The matches, six per week, were televised on FS1, FS2, CBS Sports Network and also on the AU digital platforms, its Facebook page and YouTube channel. Often, the first match was on one outlet and the second match on another.

“We’ve had a really good mix of TV distribution and our digital exposure. We’re trying to think through what the right mix is,” Patricof said. “The fans have really appreciated having games on YouTube and Facebook and having them accessible, but being on television means a lot, as well. It’s important for everybody. It’s important for the fans, it’s important for the players, it’s important for the advertisers, so we’re looking for that right balance.”

Patricof praised his organization’s social-media presence and said he’d like AU volleyball to have a bigger impact on the sport in the offseason.

Will AU return to Dallas?

“We’re thinking about it. It’s been a great home. Everyone knows how big the volleyball community is in Texas. We really love this venue,” Patricof said, adding that he hopes to have a location decision announced as early as possible.

Indeed, and by not moving, AU doesn’t have to pick up its Taraflex court each week or transport the whole operation to another location.

“It’s a good home for us,” Patricof said.

Others following AU format

One could argue that AU volleyball is almost a made-for-TV venture, since its broadcasts are top-notch and innovative, and the Fair Park Arena makes for an outstanding studio.

“If you think about it, a lot of leagues are following our model,” Patricof said. “The USFL is opening this weekend in Birmingham with eight teams teams in the league, all representing different cities, but guess what?

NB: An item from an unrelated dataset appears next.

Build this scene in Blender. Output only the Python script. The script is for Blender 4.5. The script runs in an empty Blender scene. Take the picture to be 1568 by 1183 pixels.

Every team is based in Birmingham. 

“All I’ll say is the truth is the Athletes Unlimited model is not the only model, but there are a lot of people replicating what we’re doing. I think the USFL is probably the most relevant example right now, but I think we have a very smart model. And think about it, last year we had no fans. This year we have fans, and the numbers are growing each week.”

Attendance was sparse, but the crowds for the last two weekends got a boost from participants in Dallas for the huge Lone Star Classic USA Volleyball girls qualifier.

AU also capitalizes on what Patricof called its “network of leagues,” volleyball and the other three sports.

“Operationally it’s a big part of how we make this work in a big way and how we make things look so good,” he said. “We have a lot of shared resources.

“We’ve talked to the athletes, and the athletes in each of the sports have historically only connected with athletes in their own sport. For the first time, we’ve got athletes who are connected across sports with their fellow athletes. There are over 250 athletes in the Athletes Unlimited community. They’re starting to connect.

“And the second thing is that from a fan perspective, a big part of our fan base, what we call volleyball nation or softball nation or lacrosse nation or basketball nation, we’re finding that they’re fans of Athletes Unlimited now. And they’re coming in to watch volleyball but sticking around to watch lacrosse or sticking around for softball. I love to see that, people who love the model, love the values, love the quality of play, love the broadcast. We want fans to come for one sport and stay for four.”

At least two other domestic pro ventures are on the horizon, including one by the volleyball organization LOVB. 

“We focus heavily on what we’re doing. What we’ve shown in other sports is we’re very happy to collaborate,” Patricof said. “We want to grow the sports overall. Whatever anyone else does, I hope they’re good for the athletes and there’s some level of consistency and continuity.”